▸ **Task objective**
Transcribe the material from its first line onward, ending with the line that contains "TUBE = 32.0" and adding nothing beyond it.

▸ **Available data**
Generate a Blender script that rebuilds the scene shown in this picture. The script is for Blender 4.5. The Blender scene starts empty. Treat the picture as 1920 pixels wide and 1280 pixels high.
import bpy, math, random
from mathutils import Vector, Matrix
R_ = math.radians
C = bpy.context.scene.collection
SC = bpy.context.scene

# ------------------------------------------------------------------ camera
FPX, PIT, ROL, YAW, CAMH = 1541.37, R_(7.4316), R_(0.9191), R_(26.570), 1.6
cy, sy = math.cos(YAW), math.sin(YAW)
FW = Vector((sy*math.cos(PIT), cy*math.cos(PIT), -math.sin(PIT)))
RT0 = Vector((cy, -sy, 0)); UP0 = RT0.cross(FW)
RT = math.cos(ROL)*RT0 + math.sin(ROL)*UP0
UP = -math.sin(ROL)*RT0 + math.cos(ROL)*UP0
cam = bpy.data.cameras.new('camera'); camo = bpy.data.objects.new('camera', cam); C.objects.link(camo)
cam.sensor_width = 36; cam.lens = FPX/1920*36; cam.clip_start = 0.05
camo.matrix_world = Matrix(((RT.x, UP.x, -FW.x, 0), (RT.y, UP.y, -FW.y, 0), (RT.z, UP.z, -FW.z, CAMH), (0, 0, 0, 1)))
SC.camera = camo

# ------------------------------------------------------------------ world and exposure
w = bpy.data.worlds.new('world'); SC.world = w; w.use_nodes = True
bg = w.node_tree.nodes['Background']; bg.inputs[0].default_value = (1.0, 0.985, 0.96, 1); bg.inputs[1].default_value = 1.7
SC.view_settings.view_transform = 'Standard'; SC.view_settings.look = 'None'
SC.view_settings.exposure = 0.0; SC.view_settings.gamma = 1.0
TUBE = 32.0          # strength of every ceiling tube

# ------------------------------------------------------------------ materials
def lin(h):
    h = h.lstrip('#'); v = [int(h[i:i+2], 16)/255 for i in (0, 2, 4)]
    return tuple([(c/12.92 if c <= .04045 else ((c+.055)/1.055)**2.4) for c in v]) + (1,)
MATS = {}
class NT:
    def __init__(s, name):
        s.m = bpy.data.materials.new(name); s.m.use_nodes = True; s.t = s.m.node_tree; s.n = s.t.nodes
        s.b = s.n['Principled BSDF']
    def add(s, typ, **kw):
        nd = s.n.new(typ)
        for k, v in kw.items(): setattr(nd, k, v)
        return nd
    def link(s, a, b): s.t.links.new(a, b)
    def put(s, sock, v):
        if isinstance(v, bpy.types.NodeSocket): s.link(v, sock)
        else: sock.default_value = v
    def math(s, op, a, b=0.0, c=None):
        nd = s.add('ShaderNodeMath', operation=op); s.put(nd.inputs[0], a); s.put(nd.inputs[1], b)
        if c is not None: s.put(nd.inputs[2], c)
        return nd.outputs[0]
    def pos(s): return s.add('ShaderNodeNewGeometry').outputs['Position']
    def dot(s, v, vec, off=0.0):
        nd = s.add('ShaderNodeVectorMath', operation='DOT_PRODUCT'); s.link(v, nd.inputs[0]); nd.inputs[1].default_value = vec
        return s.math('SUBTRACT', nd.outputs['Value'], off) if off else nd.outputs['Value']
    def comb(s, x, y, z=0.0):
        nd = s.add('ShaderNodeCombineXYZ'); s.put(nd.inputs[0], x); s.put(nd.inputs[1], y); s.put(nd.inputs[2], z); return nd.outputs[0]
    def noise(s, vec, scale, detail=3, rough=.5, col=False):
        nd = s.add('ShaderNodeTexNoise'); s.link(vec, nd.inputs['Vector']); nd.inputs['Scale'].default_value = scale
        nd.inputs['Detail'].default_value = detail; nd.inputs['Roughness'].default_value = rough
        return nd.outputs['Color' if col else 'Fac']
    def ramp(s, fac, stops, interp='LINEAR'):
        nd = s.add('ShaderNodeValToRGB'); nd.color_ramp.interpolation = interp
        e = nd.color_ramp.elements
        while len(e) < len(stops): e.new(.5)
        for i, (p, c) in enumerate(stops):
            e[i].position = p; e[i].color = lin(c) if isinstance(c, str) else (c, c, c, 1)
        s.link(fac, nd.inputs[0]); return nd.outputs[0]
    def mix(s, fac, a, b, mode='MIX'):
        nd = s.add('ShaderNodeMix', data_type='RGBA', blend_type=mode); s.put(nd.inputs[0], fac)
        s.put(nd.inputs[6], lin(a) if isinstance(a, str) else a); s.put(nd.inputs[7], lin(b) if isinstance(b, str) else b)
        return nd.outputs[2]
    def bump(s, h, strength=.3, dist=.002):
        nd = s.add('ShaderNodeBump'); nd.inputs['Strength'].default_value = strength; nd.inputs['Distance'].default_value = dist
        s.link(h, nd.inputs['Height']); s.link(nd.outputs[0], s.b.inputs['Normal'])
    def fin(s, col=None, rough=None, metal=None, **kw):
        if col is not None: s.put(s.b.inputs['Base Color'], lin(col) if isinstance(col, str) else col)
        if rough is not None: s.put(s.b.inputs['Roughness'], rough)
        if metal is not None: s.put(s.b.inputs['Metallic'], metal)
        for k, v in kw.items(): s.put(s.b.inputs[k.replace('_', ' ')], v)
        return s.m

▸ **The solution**
Generate a Blender script that rebuilds the scene shown in this picture. The script is for Blender 4.5. The Blender scene starts empty. Treat the picture as 1920 pixels wide and 1280 pixels high.
import bpy, math, random
from mathutils import Vector, Matrix
R_ = math.radians
C = bpy.context.scene.collection
SC = bpy.context.scene

# ------------------------------------------------------------------ camera
FPX, PIT, ROL, YAW, CAMH = 1541.37, R_(7.4316), R_(0.9191), R_(26.570), 1.6
cy, sy = math.cos(YAW), math.sin(YAW)
FW = Vector((sy*math.cos(PIT), cy*math.cos(PIT), -math.sin(PIT)))
RT0 = Vector((cy, -sy, 0)); UP0 = RT0.cross(FW)
RT = math.cos(ROL)*RT0 + math.sin(ROL)*UP0
UP = -math.sin(ROL)*RT0 + math.cos(ROL)*UP0
cam = bpy.data.cameras.new('camera'); camo = bpy.data.objects.new('camera', cam); C.objects.link(camo)
cam.sensor_width = 36; cam.lens = FPX/1920*36; cam.clip_start = 0.05
camo.matrix_world = Matrix(((RT.x, UP.x, -FW.x, 0), (RT.y, UP.y, -FW.y, 0), (RT.z, UP.z, -FW.z, CAMH), (0, 0, 0, 1)))
SC.camera = camo

# ------------------------------------------------------------------ world and exposure
w = bpy.data.worlds.new('world'); SC.world = w; w.use_nodes = True
bg = w.node_tree.nodes['Background']; bg.inputs[0].default_value = (1.0, 0.985, 0.96, 1); bg.inputs[1].default_value = 1.7
SC.view_settings.view_transform = 'Standard'; SC.view_settings.look = 'None'
SC.view_settings.exposure = 0.0; SC.view_settings.gamma = 1.0
TUBE = 32.0          # strength of every ceiling tube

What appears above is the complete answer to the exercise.